A mulher ao meu lado era mãe de 5, não conseguiu laqueadura pelo SUS e era constantemente violentada e estuprada por seu companheiro. Decidiu, sozinha, que não permitiria que nenhuma outra criança nascesse do seu ventre, porque a fome que os filhos passavam era muito sofrimento.
Eu não saí a mesma pessoa dessa experiência. Quem somos nós para definir o que uma mulher pode fazer com seu corpo? Porque o Estado brasileiro é regido por concepções ideológicas se, teoricamente, somos laicos? A minha fé não pode ser as correntes de alguém.
Até porque fere a lógica do livre arbítrio defendida pela igreja. Cada pessoa “pagará” por seus pecados de forma INDIVIDUAL. A pauta moralista é tão absurda que dói. Dói na gente que é mãe e sabe as dificuldades sociais que se enfrenta com a maternidade, que não é nada glamourosa.
A maioria das famílias monoparentais são formadas por MULHERES (quase 98%). Qual a garantia de desenvolvimento, alimentação, saúde, educação e cuidados que são garantidos pelo Estado? Como essas mulheres trabalham sem deixar o filho em uma creche, sem ser no mercado informal?

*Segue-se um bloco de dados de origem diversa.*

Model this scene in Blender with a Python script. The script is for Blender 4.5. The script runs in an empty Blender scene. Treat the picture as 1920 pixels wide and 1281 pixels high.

Um filho não pode ser um “castigo” ou uma obrigatoriedade. Criar uma pessoa é uma questão de escolha, em conjunto com condições estruturais para formação desse ser. O que vocês querem? Aumento de órfãos e crianças em situação de rua? Crianças com fome, aumento da miséria?
Por favor, não reproduzam esse discurso baixo, moralista e despolitizado de “respeito a vida”. Vocês estão garantindo que vida para essas crianças nascendo?